The stock 97 Astro (ours is an 89) had a rear axle curb weight of 1631#, and a rear axle gross of 3150. I couldn't find numbers for other years.

One 88 Tiger had a rear axle weight of 2980, putting a Tiger close to the original Astro's design gross weight in the back, not surprising. I don't know if that included fuel.

Provan has no records going back that far, but did point out that I need to deduct the axle/tire/spring weight of 340# when considering spring ratings, giving me 2640 unsprung weight for the Tiger, 1270 unsprung for the stock Astro, and 2810 gross rating.

Add to that 176# of water, a full gas tank, maybe 200# for all the other stuff we carry, and [maybe] a 200# scooter on a hitch mount... that's 3216# unsprung weight (remember this the rear axle only).

The original fiberglass springs were apparently rated 900# each or 1800# for the pair, more than adequate for an empty Astro but way under the gross weight and definitely inadequate for a Tiger even if they weren't worn out.

New steel springs are available at 1410 (2820 for the pair) or 1750 (3500/pair), supporting that 3216# unsprung weight.

The 1750 springs would be more than adequate fully loaded, but might be too stiff with a light load?

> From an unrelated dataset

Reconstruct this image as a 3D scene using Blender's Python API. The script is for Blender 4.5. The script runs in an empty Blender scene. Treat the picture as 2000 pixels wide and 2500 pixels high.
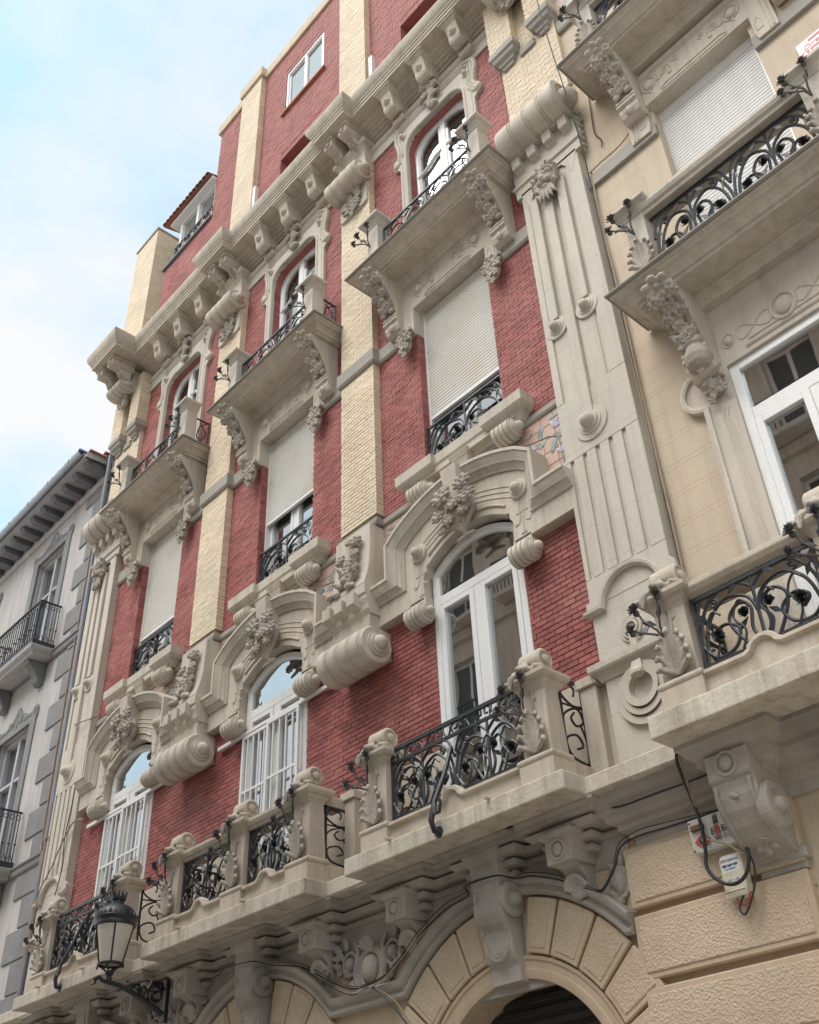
import bpy, bmesh, math, random
from mathutils import Vector, Matrix, noise
random.seed(7)
PI = math.pi
sc = bpy.context.scene
col = sc.collection

# ------------------------------------------------------------------ camera
cam_d = bpy.data.cameras.new('camera')
cam_d.sensor_fit = 'HORIZONTAL'; cam_d.sensor_width = 36.0
cam_d.lens = 2486.36 / 2000.0 * 36.0
cam_d.clip_start = 0.1; cam_d.clip_end = 3000
cam_o = bpy.data.objects.new('camera', cam_d); col.objects.link(cam_o)
_r = Vector((0.66583887, 0.74510149, -0.03850147)); _u = Vector((0.46352091, -0.37267232, 0.80390528)); _f = Vector((-0.58464259, 0.55311763, 0.59350984))
cam_o.matrix_world = Matrix(((_r.x, _u.x, -_f.x, 14.80367514), (_r.y, _u.y, -_f.y, -7.53417646), (_r.z, _u.z, -_f.z, 1.65436488), (0, 0, 0, 1)))
sc.camera = cam_o

# ------------------------------------------------------------------ world, sun, exposure
w = bpy.data.worlds.new('World'); sc.world = w; w.use_nodes = True
nt = w.node_tree; nt.nodes.clear()
SUN_EL, SUN_AZ = math.radians(57), math.radians(188)   # azimuth measured from +y towards +x
def wn(t, **k):
    n = nt.nodes.new(t)
    for a, b in k.items(): setattr(n, a, b)
    return n
out = wn('ShaderNodeOutputWorld'); bg = wn('ShaderNodeBackground'); bg.inputs['Strength'].default_value = 0.1
sky = wn('ShaderNodeTexSky', sky_type='NISHITA', sun_disc=False, sun_elevation=SUN_EL, sun_rotation=SUN_AZ, air_density=1.0, dust_density=1.5, ozone_density=1.0)
tc = wn('ShaderNodeTexCoord'); mp = wn('ShaderNodeMapping'); mp.inputs['Scale'].default_value = (1.0, 1.0, 1.5); mp.inputs['Location'].default_value = (5.72, 2.58, 2.14)
nz = wn('ShaderNodeTexNoise'); nz.inputs['Scale'].default_value = 1.5; nz.inputs['Detail'].default_value = 7; nz.inputs['Roughness'].default_value = 0.52
rp = wn('ShaderNodeValToRGB'); rp.color_ramp.elements[0].position = 0.39; rp.color_ramp.elements[0].color = (0.26, 0.26, 0.26, 1); rp.color_ramp.elements[1].position = 0.505; rp.color_ramp.elements[1].color = (1, 1, 1, 1)
mx = wn('ShaderNodeMix', data_type='RGBA'); mx.inputs['B'].default_value = (3.75, 3.8, 3.85, 1)
sk2 = wn('ShaderNodeMix', data_type='RGBA', blend_type='MULTIPLY'); sk2.inputs['Factor'].default_value = 1.0; sk2.inputs['B'].default_value = (1.35, 1.72, 1.36, 1)
L = nt.links.new
L(tc.outputs['Generated'], mp.inputs['Vector']); L(mp.outputs['Vector'], nz.inputs['Vector']); L(nz.outputs['Fac'], rp.inputs['Fac'])
L(sky.outputs['Color'], sk2.inputs['A']); L(sk2.outputs['Result'], mx.inputs['A']); L(rp.outputs['Color'], mx.inputs['Factor']); L(mx.outputs['Result'], bg.inputs['Color']); L(bg.outputs['Background'], out.inputs['Surface'])

sun_d = bpy.data.lights.new('sun', 'SUN'); sun_d.energy = 1.5; sun_d.angle = math.radians(42); sun_d.color = (1.0, 0.965, 0.93)
sun_o = bpy.data.objects.new('sun', sun_d); col.objects.link(sun_o)
sdir = Vector((math.sin(SUN_AZ) * math.cos(SUN_EL), math.cos(SUN_AZ) * math.cos(SUN_EL), math.sin(SUN_EL)))
sun_o.rotation_euler = sdir.to_track_quat('Z', 'Y').to_euler()
sc.view_settings.view_transform = 'Standard'; sc.view_settings.look = 'None'; sc.view_settings.gamma = 1.0
sc.view_settings.exposure = 1.35; sc.view_settings.use_curve_mapping = False

# ------------------------------------------------------------------ materials
MATS = {}
def mat(name, base, var=0.12, rough=0.8, scale=1.5, stain=None, stain_amt=0.3, bump=0.15, bscale=60, streak=False, metal=0.0, spec=0.5, fine=0.06, btype='noise', brand=0.0, joint=0.0):
    m = bpy.data.materials.new(name); m.use_nodes = True; MATS[name] = m
    n = m.node_tree.nodes; l = m.node_tree.links.new; n.clear()
    o = n.new('ShaderNodeOutputMaterial'); b = n.new('ShaderNodeBsdfPrincipled'); l(b.outputs[0], o.inputs[0])
    b.inputs['Roughness'].default_value = rough; b.inputs['Metallic'].default_value = metal; b.inputs['Specular IOR Level'].default_value = spec
    g = n.new('ShaderNodeNewGeometry')
    def ns(sc_, det=4, vec=None, ro=0.55):
        t = n.new('ShaderNodeTexNoise'); t.inputs['Scale'].default_value = sc_; t.inputs['Detail'].default_value = det; t.inputs['Roughness'].default_value = ro
        l(vec or g.outputs['Position'], t.inputs['Vector']); return t
    def mr(src, a, c, lo, hi):
        t = n.new('ShaderNodeMapRange'); t.inputs[1].default_value = a; t.inputs[2].default_value = c; t.inputs[3].default_value = lo; t.inputs[4].default_value = hi
        l(src, t.inputs[0]); return t.outputs[0]
    n1 = ns(scale); v = mr(n1.outputs['Fac'], 0.3, 0.7, 1 - var, 1 + var)
    n2 = ns(40, 3); v2 = mr(n2.outputs['Fac'], 0.3, 0.7, 1 - fine, 1 + fine)
    mu = n.new('ShaderNodeMath'); mu.operation = 'MULTIPLY'; l(v, mu.inputs[0]); l(v2, mu.inputs[1]); val = mu.outputs[0]
    if brand:   # every loose piece gets its own shade
        ri = n.new('ShaderNodeNewGeometry'); oi = n.new('ShaderNodeObjectInfo'); ad_ = n.new('ShaderNodeMath'); l(ri.outputs['Random Per Island'], ad_.inputs[0]); l(oi.outputs['Random'], ad_.inputs[1]); fr_ = n.new('ShaderNodeMath'); fr_.operation = 'FRACT'; l(ad_.outputs[0], fr_.inputs[0]); vv = mr(fr_.outputs[0], 0, 1, 1 - brand, 1 + brand)
        m2 = n.new('ShaderNodeMath'); m2.operation = 'MULTIPLY'; l(val, m2.inputs[0]); l(vv, m2.inputs[1]); val = m2.outputs[0]
    c = n.new('ShaderNodeMix'); c.data_type = 'RGBA'; c.blend_type = 'MULTIPLY'; c.inputs['Factor'].default_value = 1; c.inputs['A'].default_value = (*base, 1)
    l(val, c.inputs['B']); colr = c.outputs['Result']
    if stain:
        mpp = n.new('ShaderNodeMapping'); mpp.inputs['Scale'].default_value = (7, 7, 0.7) if streak else (1.3, 1.3, 1.3); l(g.outputs['Position'], mpp.inputs['Vector'])
        n3 = ns(1.0, 6, mpp.outputs['Vector'], 0.62)
        f = mr(n3.outputs['Fac'], 0.46, 0.70, 0, stain_amt)
        s = n.new('ShaderNodeMix'); s.data_type = 'RGBA'; l(f, s.inputs['Factor']); l(colr, s.inputs['A']); s.inputs['B'].default_value = (*stain, 1); colr = s.outputs['Result']
    if joint:   # fine cut-stone joints every so many metres of height
        sx = n.new('ShaderNodeSeparateXYZ'); l(g.outputs['Position'], sx.inputs[0]); dv = n.new('ShaderNodeMath'); dv.operation = 'DIVIDE'; l(sx.outputs['Z'], dv.inputs[0]); dv.inputs[1].default_value = joint
        fr = n.new('ShaderNodeMath'); fr.operation = 'FRACT'; l(dv.outputs[0], fr.inputs[0]); lt = n.new('ShaderNodeMath'); lt.operation = 'LESS_THAN'; l(fr.outputs[0], lt.inputs[0]); lt.inputs[1].default_value = 0.016
        jf = n.new('ShaderNodeMath'); jf.operation = 'MULTIPLY'; l(lt.outputs[0], jf.inputs[0]); jf.inputs[1].default_value = 0.35
        jm = n.new('ShaderNodeMix'); jm.data_type = 'RGBA'; l(jf.outputs[0], jm.inputs['Factor']); l(colr, jm.inputs['A']); jm.inputs['B'].default_value = (0.22, 0.18, 0.14, 1); colr = jm.outputs['Result']
    l(colr, b.inputs['Base Color'])
    if bump:
        if btype == 'voro':
            t = n.new('ShaderNodeTexVoronoi'); t.inputs['Scale'].default_value = bscale; t.feature = 'SMOOTH_F1'
            dn = ns(9, 3); ad = n.new('ShaderNodeVectorMath'); ad.operation = 'MULTIPLY_ADD'; l(dn.outputs['Color'], ad.inputs[0]); ad.inputs[1].default_value = (0.035, 0.035, 0.035); l(g.outputs['Position'], ad.inputs[2]); l(ad.outputs[0], t.inputs['Vector']); hs = t.outputs['Distance']
        else:
            t = ns(bscale, 5); hs = t.outputs['Fac']
        bp = n.new('ShaderNodeBump'); bp.inputs['Strength'].default_value = bump; bp.inputs['Distance'].default_value = 0.02; l(hs, bp.inputs['Height']); l(bp.outputs[0], b.inputs['Normal'])
    rr = mr(n1.outputs['Fac'], 0.3, 0.7, max(0, rough - 0.1), min(1, rough + 0.1)); l(rr, b.inputs['Roughness'])
    return m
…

I would go with the HD springs...Autozone has a smoking deal right now with free shipping. I just paid $285. shipped for 22-1195hd springs, yes 2 of them. You will need to buy separate U-bolts and top plates. I did the replacement Fiberglass to steel kit on another 1st gen Astro, wish I didn't....Listen to Astrowill...I have read hundreds of his threads and can tell you...LISTEN TO ASTROWILL!!! Also he has links to the U-bolts and top plates in his avatar, among a million other helpful threads, including a Provan! Click it you won't regret it! Congrats on the Provan, I just pick one up also and that is where the new springs are going. I'm lifting mine, a 1989. Good luck!